Je n’avais pas arrêté de lire, j’avais juste attaqué un monument qui demande du temps et de la concentration. Mais la lecture de Tokyo revisitée de David Peace rend au centuple les efforts consentis.
1949, dans une ville sous occupation américaine, Sadanori Shimoyama, nouveau président des chemins de fer japonais est assassiné. Dans un pays en proie à la misère, à la lutte contre le parti communiste, à la haine des étrangers, nombreux étaient ceux qui voulaient la peau du trop honnête Shimoyama. A commencer par les 100 000 cheminots que les autorités américaines, soutenues par les grands patrons japonais l’obligent à licencier.
Entre 1949, 1964 à la veille des JO, et 1988 année de la mort de l’empereur, trois hommes vont enquêter sur ce meurtre : Harry Sweeney, flic américain originaire du Montana, Murota Hideki, privé chargé de retrouver un écrivain fasciné par l’affaire Shimoyama, et finalement Donald Reichenbach, traducteur, en poste à Tokyo pour le compte de l’espionnage américain depuis 1948.

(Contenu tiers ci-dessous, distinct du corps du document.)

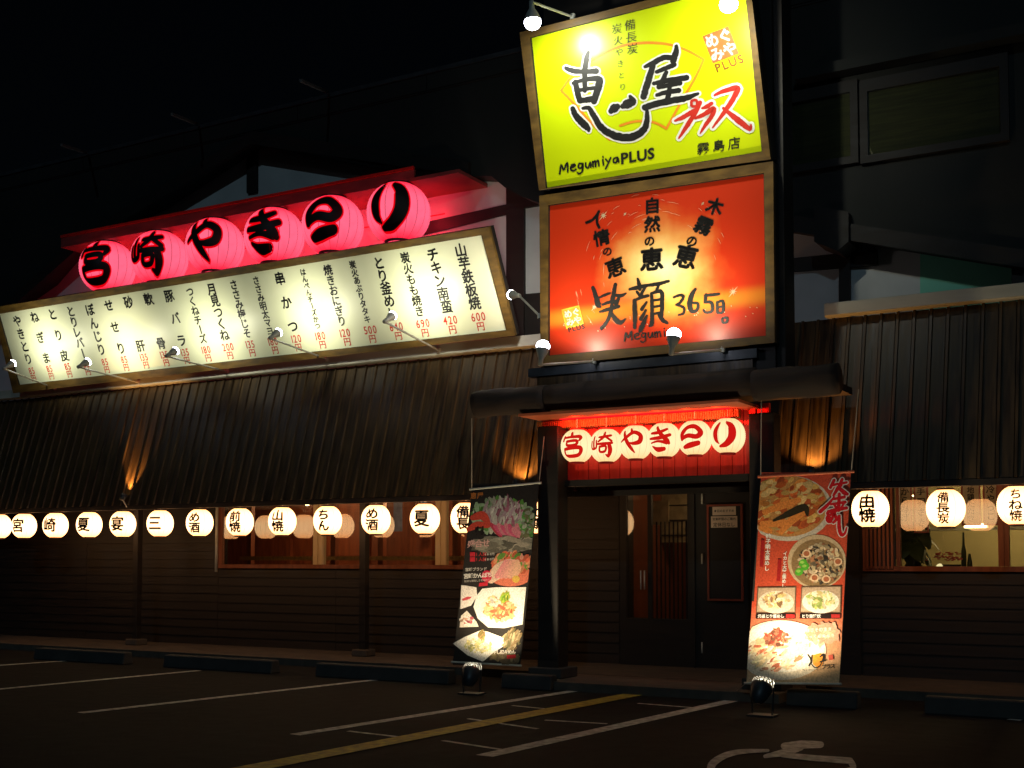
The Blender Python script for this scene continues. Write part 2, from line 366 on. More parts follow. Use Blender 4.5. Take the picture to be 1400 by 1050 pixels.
# lap siding boards
BC = {}
def siding(x0, x1, z0, z1, h=.14, cell=3.0):
    k = max(1, round((x1-x0)/cell)); L = (x1-x0)/k; nz_ = max(1, round((z1-z0)/h)); hh = (z1-z0)/nz_
    key = (round(L, 3), round(hh, 3))
    if key not in BC:
        mb = MB(); l = L-.006; mb.prism([(0, 0, 0), (0, .028, 0), (0, .028, hh-.002), (0, .016, hh-.002)], (l, 0, 0)); BC[key] = mb.mesh('siding_board', M_siding)
    for i in range(k):
        for j in range(nz_): link_mesh('siding_board', BC[key], wallo, (x0+i*L, WY+random.uniform(-.002, .002), z0+j*hh))
siding(-20.4, XW0-.02, FZ, 2.48); siding(XW0-.02, XW1+.02, FZ, ZS-.01); siding(XW1+.02, xg0-.12, FZ, 2.48, cell=1.4)
siding(XW2-.02, .6, FZ, ZS-.01)
# door surround panels
MB().box(xg1+.05, XW2-.05, WY-.0, WY+.028, FZ, 2.48).build('entrance_panel', M_dark, rest)
MB().box(xg0-.1, xg1+.04, WY-.0, WY+.028, zg1+.05, 2.7).build('transom_panel', M_dark, rest)

# posts on stone feet, and a downpipe
for px_ in (186, 497):
    p = atY(px_, 880, 14.2)
    po = MB().box(p.x-.055, p.x+.055, 14.15, 14.26, FZ+.1, 2.62).build('porch_post', M_dark, rest, bevel=.006)
    MB().box(p.x-.13, p.x+.13, 14.08, 14.33, FZ, FZ+.1).build('stone_foot', M_conc, po, bevel=.015)
p = atY(296, 740, 14.78)
MB().cyl((p.x, 14.78, 1.3), (p.x, 14.78, 2.6), .022, 8).build('thin_pipe', M_metal, rest, smooth=True)

# sloping skirt of vertical boards
dv = Vector((0, ET[0]-EB[0], ET[1]-EB[1])); sl_len = dv.length; dn = Vector((0, -dv.z, dv.y)).normalized()
skirt = MB().prism([(XL, EB[0]+.05, EB[1]), (XL, ET[0]+.05, ET[1]), (XL, WY+.6, ET[1]), (XL, WY+.6, 3.1), (XL, EB[0]+.12, EB[1])], (XR-XL, 0, 0)).build('sloping_skirt', M_dark, rest)
bw = .185
bmesh_board = MB()
def bpnt(x, t, o): return Vector((x, 0, 0)) + dv.normalized()*t + dn*o
pr = [(0, 0), (0, .034), (.03, .036), (.036, .010), (bw-.012, .012), (bw-.012, 0)]
bmesh_board.add([bpnt(x, 0, o) for x, o in pr] + [bpnt(x, sl_len, o) for x, o in pr], [tuple(range(6)), tuple(range(11, 5, -1))] + [(i, (i+1) % 6, 6+(i+1) % 6, 6+i) for i in range(6)])
bme = bmesh_board.mesh('skirt_board', M_roofb)
x = -20.6
while x < 1.2:
    if not (-6.55 < x < -4.5): link_mesh('skirt_board', bme, skirt, (x, EB[0]+random.uniform(-.004, .004), EB[1]))
    x += bw
MB().box(XL, XR, EB[0]-.02, EB[0]+.06, EB[1]-.07, EB[1]-.002).build('eave_edge', M_dark, rest)
MB().box(XL, XR, EB[0]+.06, WY+.02, EB[1]+.02, EB[1]+.05).build('eave_soffit', M_dark, rest)
for x0, x1 in ((XL, -6.7), (-3.82, XR)):
    gt = MB(); gt.prism([(x0, 14.0, 4.36), (x0, 14.0, 4.50), (x0, 14.03, 4.51), (x0, 14.17, 4.51), (x0, 14.17, 4.35), (x0, 14.03, 4.345)], (x1-x0, 0, 0))
    gt.build('gutter_trim', M_gutter, rest)

# upper walls: white plaster with dark timbers, dark panelled parapet above
UY = 14.6
up_w = MB().box(XL, XR, UY, UY+.2, 4.4, 8.4).build('plaster_wall', M_plaster, rest)
def timber(pts, Y=UY-.06, th=.06, name='timber', par=None, m=None):
    P = [atY(u, v, Y) for u, v in pts]; MB().prism(P, (0, th-.002, 0)).build(name, m or M_dark, par or up_w)
timber([(337, 185), (350, 185), (350, 262), (337, 264)])
timber([(575, 305), (694, 279), (694, 293), (575, 322)], Y=UY-.02, th=.02)
timber([(692, 150), (716, 145), (716, 470), (692, 473)])
timber([(716, 262), (740, 257), (740, 280), (716, 284)])
timber([(540, 338), (576, 331), (576, 342), (540, 349)])
timber([(1082, 353), (1199, 341), (1199, 362), (1082, 371)])
timber([(1147, 300), (1162, 300), (1162, 440), (1147, 440)], Y=UY-.08)
timber([(1113, 280), (1160, 290), (1160, 330), (1145, 343), (1113, 330)], Y=UY-.5, th=.5, name='roof_bracket', par=rest)
timber([(1383, 300), (1420, 300), (1420, 395), (1383, 392)], Y=UY-.3, th=.3, name='roof_bracket', par=rest)
timber([(668, 478), (740, 470), (740, 400), (716, 402), (716, 440), (668, 446)], Y=UY-.03, th=.03)
P = [atY(u, v, UY-.01) for u, v in ((1258, 330), (1400, 345), (1400, 412), (1258, 424))]
MB().prism(P, (0, .008, 0)).build('green_light_patch', M_teal, up_w)  # patch of green light on the white wall, done as colour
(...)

La lecture de Tokyo revisitée demande donc du temps, et même du temps de cerveau disponible car il faut un minimum de concentration. Non que l’histoire ou l’écriture soient compliquées. Mais le style, hypnotique, incantatoire donne envie de s’arrêter souvent, et presque de lire à haute voix pour vérifier comment le rythme que l’on sent, qui transporte, fonctionne à l’oral. A ce sujet deux remarques. La première, chapeau monsieur Jean-Paul Gratias. Garder en changeant de langue cette qualité rythmique plus proche de la poésie que de la prose, respect et admiration. La deuxième, j’ai raté la rencontre avec David Peace à Toulouse, mais il parait que le voir et l’entendre lire son texte est une expérience marquante.

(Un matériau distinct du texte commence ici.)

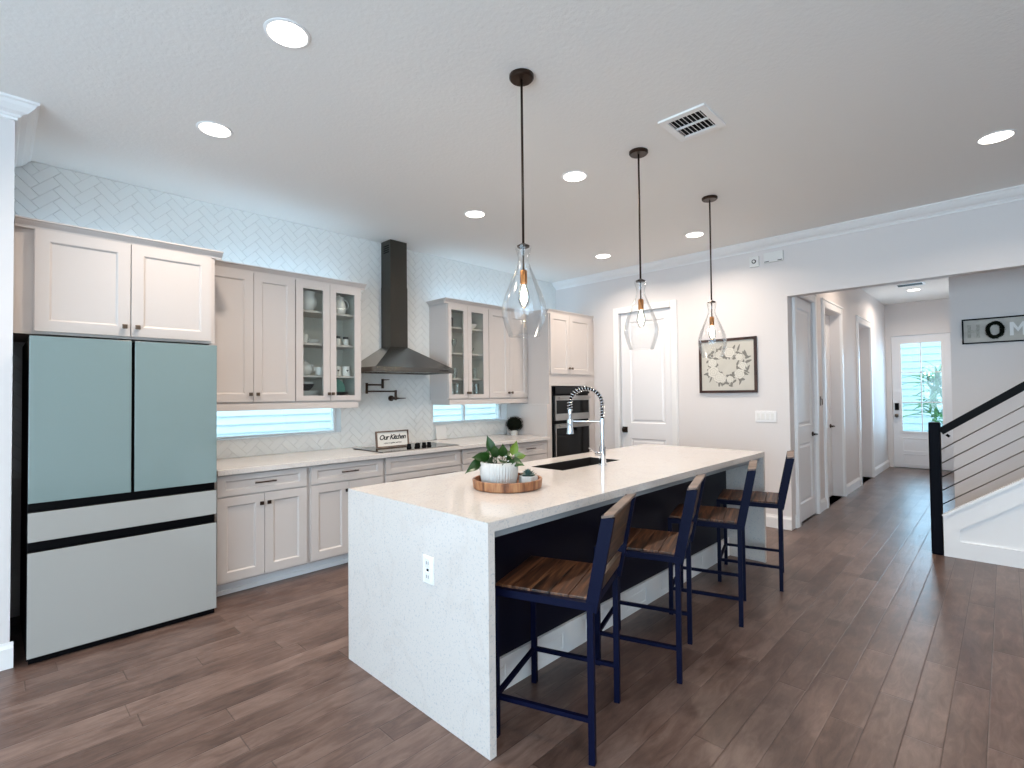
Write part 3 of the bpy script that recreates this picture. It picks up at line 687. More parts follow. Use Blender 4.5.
# ---- hood
hd_ = Thing('range_hood', 'dark stainless chimney range hood on the tiled wall', 'range hood', (2.90, 4.5, 1.64))
hc = new(); X0, X1 = 2.488, 3.415; HY0 = 4.18
bot = [(X0, HY0), (X1, HY0), (X1, 4.668), (X0, 4.668)]; top = [(2.845, 4.49), (3.05, 4.49), (3.05, 4.668), (2.845, 4.668)]
lv = []
for pts, z in ((bot, 1.651), (bot, 1.698), (top, 1.925)): lv.append([hc.verts.new((p[0], p[1], z)) for p in pts])
for a, b in zip(lv, lv[1:]):
    for k in range(4): hc.faces.new((a[k], a[(k+1) % 4], b[(k+1) % 4], b[k]))
hc.faces.new(lv[-1]); ins = [hc.verts.new((p[0]+sx*.03, p[1]+sy*.03, 1.651)) for p, (sx, sy) in zip(bot, ((1, 1), (-1, 1), (-1, -1), (1, -1)))]
for k in range(4): hc.faces.new((lv[0][(k+1) % 4], lv[0][k], ins[k], ins[(k+1) % 4]))
i2 = [hc.verts.new((v.co.x, v.co.y, 1.665)) for v in ins]
for k in range(4): hc.faces.new((ins[(k+1) % 4], ins[k], i2[k], i2[(k+1) % 4]))
hc.faces.new(i2[::-1])
hd_.part('canopy', hc, HOODM)
ch = bx(2.845, 3.05, 4.49, 4.668, 1.925, 2.55); box(ch, 2.848, 3.047, 4.493, 4.668, 2.55, 3.028)
hd_.part('chimney', ch, mat('black_stainless', srgb(84, 82, 78), 0.34, 1.0, bump=(60, 0.03, 0.001), stretch=(40, 1, 1)))
vt = new()
for k in range(4): box(vt, 2.8462, 2.8482, 4.52, 4.62, 2.90+k*.022, 2.912+k*.022)
hd_.part('vent_slots', vt, BLACK)
hd_.part('hood_light', lathe(new(), [(0, 0), (0.03, 0), (0.03, .004), (0, .004)], (2.66, 4.27, 1.6605)), LENS)
hl2 = hd_.part('hood_light', lathe(new(), [(0, 0), (0.03, 0), (0.03, .004), (0, .004)], (3.24, 4.27, 1.6605)), LENS)
bb = new()
for k in range(5): tube(bb, [(3.24+k*.022, HY0, 1.675), (3.24+k*.022, HY0-.003, 1.675)], 0.006, 8)
hd_.part('control_button', bb, BLACK)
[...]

Je suppose que l’on peut être immédiatement expulsé du bouquin si on n’est pas emporté par le flot. Et d’ailleurs habituellement je préfère les styles qui font dans la simplicité et la fausse impression d’évidence que ceux que l’on pourrait qualifier de plus « littéraire » (parce que c’est aussi très littéraire de faire simple). J’adhère la plupart du temps à la maxime d’Elmore Leonard, « si ça ressemble à de l’écrit, alors je réécris ». Mais là, exceptionnellement, j’ai été emporté et fasciné.
Il est d’ailleurs rarissime que je parle plus de style que d’intrigue, de fond ou de personnages. Ce qui ne veut pas dire que le fond n’est pas intéressant, bien au contraire. C’est pour moi une découverte, comme chaque roman japonais de l’auteur. La misère juste après la guerre, la guerre américaine contre le communisme exportée au Japon, le racisme envers les immigrés coréens, le paysage d’une ville puante, ravagée, le choix parfait de trois moments clés du récit … Tout est au diapason de l’écriture magistrale.

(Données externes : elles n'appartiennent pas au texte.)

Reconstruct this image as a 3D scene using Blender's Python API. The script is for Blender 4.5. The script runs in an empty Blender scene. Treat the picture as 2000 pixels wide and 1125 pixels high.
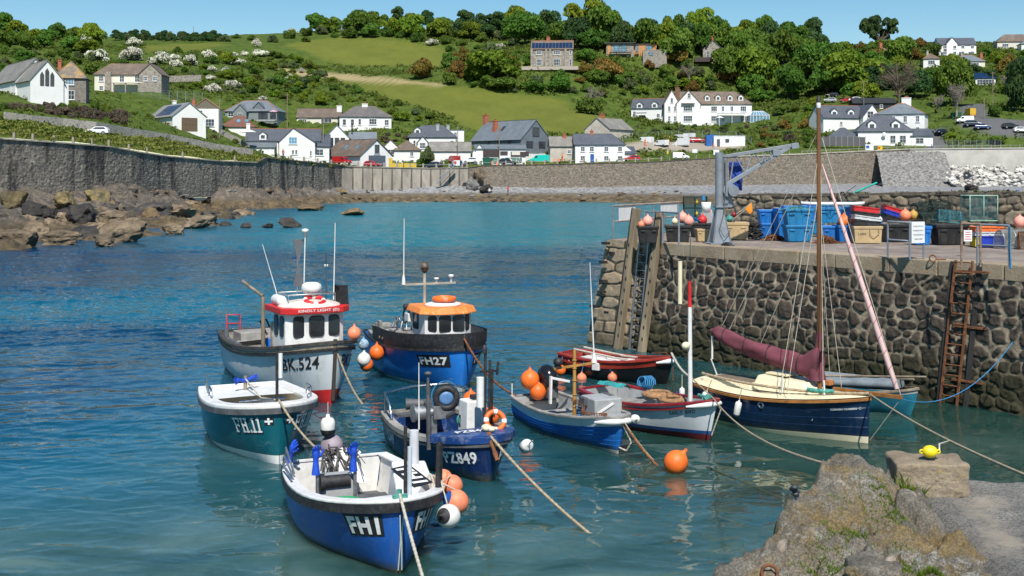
import bpy,bmesh,math,random
import numpy as np
from mathutils import Vector,Matrix,noise as mnoise
random.seed(11);RNG=np.random.default_rng(5)
SC=bpy.context.scene
COL=SC.collection
PI=math.pi
FOC,HOR,CXP,CAMH=2300.0,340.0,1000.0,6.5
def P(px,py,D):
 return Vector(((px-CXP)*D/FOC,D,CAMH-(py-HOR)*D/FOC))
def W(px,py,z=0.0):
 return P(px,py,FOC*(CAMH-z)/(py-HOR))
def R(a):return math.radians(a)
MATS={}
def nd(nt,t,**kw):
 n=nt.nodes.new(t)
 for k,v in kw.items():
  if hasattr(n,k)and not k[0].isupper():setattr(n,k,v)
  else:n.inputs[k.replace('_',' ')].default_value=v
 return n
def ramp(nt,fac,stops,interp='LINEAR'):
 r=nt.nodes.new('ShaderNodeValToRGB');r.color_ramp.interpolation=interp
 el=r.color_ramp.elements
 while len(el)<len(stops):el.new(0.5)
 for e,(p,c)in zip(el,stops):
  e.position=p;e.color=(c[0],c[1],c[2],1)if not isinstance(c,(int,float))else(c,c,c,1)
 nt.links.new(fac,r.inputs[0]);return r.outputs[0]
def mix(nt,fac,a,b,mode='MIX'):
 m=nt.nodes.new('ShaderNodeMix');m.data_type='RGBA';m.blend_type=mode
 for sock,v in((m.inputs[0],fac),(m.inputs[6],a),(m.inputs[7],b)):
  if hasattr(v,'is_linked'):nt.links.new(v,sock)
  elif isinstance(v,(int,float)):sock.default_value=v
  else:sock.default_value=(*v[:3],1)
 return m.outputs[2]
def new_mat(name):
 m=bpy.data.materials.new(name);m.use_nodes=True
 nt=m.node_tree;b=nt.nodes['Principled BSDF']
 MATS[name]=m
 return m,nt,b
def noise_tex(nt,scale,detail=4,rough=.55,coord='Object',stretch=None,dist=0):
 tc=nt.nodes.new('ShaderNodeTexCoord')
 n=nt.nodes.new('ShaderNodeTexNoise');n.inputs['Scale'].default_value=scale
 n.inputs['Detail'].default_value=detail;n.inputs['Roughness'].default_value=rough;n.inputs['Distortion'].default_value=dist
 src=tc.outputs[coord]
 if coord=='World':
  pass
 if stretch:
  mp=nt.nodes.new('ShaderNodeMapping');mp.inputs['Scale'].default_value=stretch
  nt.links.new(src,mp.inputs[0]);src=mp.outputs[0]
 nt.links.new(src,n.inputs['Vector']);return n.outputs['Fac']
def bump(nt,b,h,strength=.3,dist=.02):
 bp=nt.nodes.new('ShaderNodeBump');bp.inputs['Strength'].default_value=strength;bp.inputs['Distance'].default_value=dist
 nt.links.new(h,bp.inputs['Height']);nt.links.new(bp.outputs[0],b.inputs['Normal'])
def paint(name,col,rough=.45,metal=0,var=.12,scale=3,dirt=None,dirt_amt=.35,bmp=0,bscale=30,spec=.5,stretch=None,rnd=0,coat=0,hull=0):
 """a worn paint, plastic, wood, cloth or metal: colour varied by noise, optional dirt patches"""
 if name in MATS:return MATS[name]
 m,nt,b=new_mat(name)
 n=noise_tex(nt,scale,5,.6,stretch=stretch)
 lo=[c*(1-var*1.6)for c in col];hi=[min(1,c*(1+var))for c in col]
 c=ramp(nt,n,[(.3,lo),(.7,hi)])
 if rnd:
  oi=nt.nodes.new('ShaderNodeObjectInfo')
  hs=nt.nodes.new('ShaderNodeHueSaturation');nt.links.new(c,hs.inputs['Color'])
  mr=nt.nodes.new('ShaderNodeMapRange');mr.inputs[3].default_value=1-rnd;mr.inputs[4].default_value=1+rnd
  nt.links.new(oi.outputs['Random'],mr.inputs[0]);nt.links.new(mr.outputs[0],hs.inputs['Value']);c=hs.outputs[0]
 if dirt is not None:
  d=noise_tex(nt,scale*2.3,8,.7,stretch=stretch)
  f=ramp(nt,d,[(.5,0),(.68,dirt_amt)])
  c=mix(nt,f,c,dirt)
 if hull:
  c=mix(nt,ramp(nt,noise_tex(nt,1,7,.75,stretch=(5,5,.5)),[(.52,0),(.68,.5*hull)]),c,[min(1,x*.45+.07)for x in col])
  c=mix(nt,ramp(nt,noise_tex(nt,1,8,.8,stretch=(2,2,9)),[(.60,0),(.66,.55*hull)]),c,[min(.8,x*.6+.22)for x in col])
  c=mix(nt,ramp(nt,noise_tex(nt,1.7,8,.8,stretch=(3,3,.8)),[(.64,0),(.70,.6*hull)]),c,(.16,.085,.04))
  tc=nt.nodes.new('ShaderNodeTexCoord');sx=nt.nodes.new('ShaderNodeSeparateXYZ');nt.links.new(tc.outputs['Object'],sx.inputs[0])
  wl=nt.nodes.new('ShaderNodeMath');wl.operation='MULTIPLY_ADD';nt.links.new(noise_tex(nt,3,6,.7),wl.inputs[0]);wl.inputs[1].default_value=-.25;nt.links.new(sx.outputs['Z'],wl.inputs[2])
  f=nt.nodes.new('ShaderNodeMapRange');f.inputs[1].default_value=.10;f.inputs[2].default_value=-.06;f.inputs[4].default_value=.8;nt.links.new(wl.outputs[0],f.inputs[0]);c=mix(nt,f.outputs[0],c,(.045,.05,.025))
 nt.links.new(c,b.inputs['Base Color'])
 b.inputs['Roughness'].default_value=rough;b.inputs['Metallic'].default_value=metal
 b.inputs['Specular IOR Level'].default_value=spec
 if coat:b.inputs['Coat Weight'].default_value=coat
 rr=nt.nodes.new('ShaderNodeMapRange');rr.inputs[3].default_value=max(.05,rough-.12);rr.inputs[4].default_value=min(1,rough+.15)
 nt.links.new(n,rr.inputs[0]);nt.links.new(rr.outputs[0],b.inputs['Roughness'])
 if bmp:bump(nt,b,noise_tex(nt,bscale,4,.6,stretch=stretch),bmp,.01)
 return m
class MB:
 def __init__(s):s.v=[];s.f=[];s.mi=[];s.m=0;s.sm=[];s.smooth=False
 def add(s,vs,fs):
  o=len(s.v);s.v.extend([tuple(x)for x in vs])
  for f in fs:s.f.append(tuple(i+o for i in f));s.mi.append(s.m);s.sm.append(s.smooth)
  return s
 def box(s,c,d,rz=0,M=None,bev=0):
  x,y,z=d[0]/2,d[1]/2,d[2]/2
  vs=[Vector(p)for p in((-x,-y,-z),(x,-y,-z),(x,y,-z),(-x,y,-z),(-x,-y,z),(x,-y,z),(x,y,z),(-x,y,z))]
  T=Matrix.Translation(c)@(M if M is not None else Matrix.Rotation(rz,4,'Z'))
  return s.add([T@v for v in vs],[(0,3,2,1),(4,5,6,7),(0,1,5,4),(1,2,6,5),(2,3,7,6),(3,0,4,7)])
 def taper(s,c,d0,d1,h,rz=0,M=None):
  vs=[]
  for(d,z)in((d0,0),(d1,h)):
   for sx,sy in((-1,-1),(1,-1),(1,1),(-1,1)):vs.append(Vector((sx*d[0]/2,sy*d[1]/2,z)))
  T=Matrix.Translation(c)@(M if M is not None else Matrix.Rotation(rz,4,'Z'))
  return s.add([T@v for v in vs],[(0,3,2,1),(4,5,6,7),(0,1,5,4),(1,2,6,5),(2,3,7,6),(3,0,4,7)])
 def tube(s,pts,r,n=8,cap=True,closed=False):
  pts=[Vector(p)for p in pts];N=len(pts)
  rs=r if isinstance(r,(list,tuple))else[r]*N
  up=None;rings=[]
  for i,p in enumerate(pts):
   a=pts[(i-1)%N]if(i>0 or closed)else p;b=pts[(i+1)%N]if(i<N-1 or closed)else p
   t=(b-a)
   if t.length<1e-9:t=Vector((0,0,1))
   t.normalize()
   if up is None:
    up=Vector((0,0,1))if abs(t.z)<.9 else Vector((1,0,0))
   u=up-t*up.dot(t)
   if u.length<1e-6:u=t.orthogonal()
   u.normalize();w=t.cross(u);up=u
   rings.append([p+(u*math.cos(2*PI*k/n)+w*math.sin(2*PI*k/n))*rs[i]for k in range(n)])
  vs=[v for rg in rings for v in rg];fs=[]
  L=N if closed else N-1
  for i in range(L):
   j=(i+1)%N
   for k in range(n):fs.append((i*n+k,i*n+(k+1)%n,j*n+(k+1)%n,j*n+k))
  old=s.smooth;s.smooth=True;s.add(vs,fs);s.smooth=old
  if cap and not closed:
   s.add(rings[0],[tuple(range(n-1,-1,-1))]);s.add(rings[-1],[tuple(range(n))])
  return s
 def rod(s,a,b,r,n=8,r2=None):return s.tube([a,b],[r,r if r2 is None else r2],n)
 def bar(s,a,b,w,h,up=(0,0,1)):
  a,b=Vector(a),Vector(b);t=(b-a);L=t.length;t.normalize();u=Vector(up);u=u-t*u.dot(t)
  if u.length<1e-5:u=t.orthogonal()
  u.normalize();w_=t.cross(u)
  vs=[]
  for q in(a,b):
   for sx,sy in((-1,-1),(1,-1),(1,1),(-1,1)):vs.append(q+w_*(sx*w/2)+u*(sy*h/2))
  return s.add(vs,[(0,3,2,1),(4,5,6,7),(0,1,5,4),(1,2,6,5),(2,3,7,6),(3,0,4,7)])
 def sphere(s,c,r,seg=16,rings=10,M=None):
  rx=r if isinstance(r,(list,tuple))else(r,r,r)
  vs=[Vector((0,0,-rx[2]))]
  for i in range(1,rings):
   th=PI*i/rings-PI/2
   for k in range(seg):vs.append(Vector((rx[0]*math.cos(th)*math.cos(2*PI*k/seg),rx[1]*math.cos(th)*math.sin(2*PI*k/seg),rx[2]*math.sin(th))))
  vs.append(Vector((0,0,rx[2])));fs=[]
  for k in range(seg):fs.append((0,1+(k+1)%seg,1+k))
  for i in range(rings-2):
   for k in range(seg):
    a=1+i*seg;b=a+seg;fs.append((a+k,a+(k+1)%seg,b+(k+1)%seg,b+k))
  a=1+(rings-2)*seg;t=len(vs)-1
  for k in range(seg):fs.append((a+k,a+(k+1)%seg,t))
  T=Matrix.Translation(c)@(M if M is not None else Matrix())
  old=s.smooth;s.smooth=True;s.add([T@v for v in vs],fs);s.smooth=old;return s
 def lathe(s,c,prof,n=20,M=None):
  vs=[];fs=[]
  for(r,z)in prof:
   for k in range(n):vs.append(Vector((r*math.cos(2*PI*k/n),r*math.sin(2*PI*k/n),z)))
  for i in range(len(prof)-1):
   for k in range(n):fs.append((i*n+k,i*n+(k+1)%n,(i+1)*n+(k+1)%n,(i+1)*n+k))
  T=Matrix.Translation(c)@(M if M is not None else Matrix())
  old=s.smooth;s.smooth=True;s.add([T@v for v in vs],fs);s.smooth=old;return s
 def torus(s,c,R_,r,M=None,n=24,m=10):
  T=Matrix.Translation(c)@(M if M is not None else Matrix())
  return s.tube([T@Vector((R_*math.cos(2*PI*i/n),R_*math.sin(2*PI*i/n),0))for i in range(n)],r,m,closed=True)
 def prism(s,poly,z0,z1,M=None):
  n=len(poly);vs=[Vector((p[0],p[1],z0))for p in poly]+[Vector((p[0],p[1],z1))for p in poly]
  if M is not None:vs=[M@v for v in vs]
  return s.add(vs,[tuple(range(n-1,-1,-1)),tuple(range(n,2*n))]+[(i,(i+1)%n,n+(i+1)%n,n+i)for i in range(n)])
 def build(s,name,mats,parent=None,bev=0,smooth=None,loc=None):
  if not s.v:return None
  me=bpy.data.meshes.new(name);me.from_pydata(s.v,[],s.f);me.update()
  ml=mats if isinstance(mats,(list,tuple))else[mats]
  for m in ml:me.materials.append(m)
  me.polygons.foreach_set('material_index',[min(i,len(ml)-1)for i in s.mi])
  me.polygons.foreach_set('use_smooth',[bool(smooth)if smooth is not None else q for q in s.sm])
  o=bpy.data.objects.new(name,me);COL.objects.link(o)
  if parent is not None:o.parent=parent
  if loc is not None:o.location=loc
  if bev:
   md=o.modifiers.new('b','BEVEL');md.width=bev;md.segments=2;md.limit_method='ANGLE';md.angle_limit=R(40)
  return o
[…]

Alors si vous vous sentez d’attaque, si vous êtes prêts à vous plonger pendant quelques jours dans une lecture exigeante mais ô combien gratifiante, n’hésitez pas, Tokyo Revisitée est sans conteste un des grands romans de cette année.
David Peace / Tokyo revisitée, (Tokyo redux, 2021), Rivages/Noir (2022) traduit de l’anglais par Jean-Paul Gratias.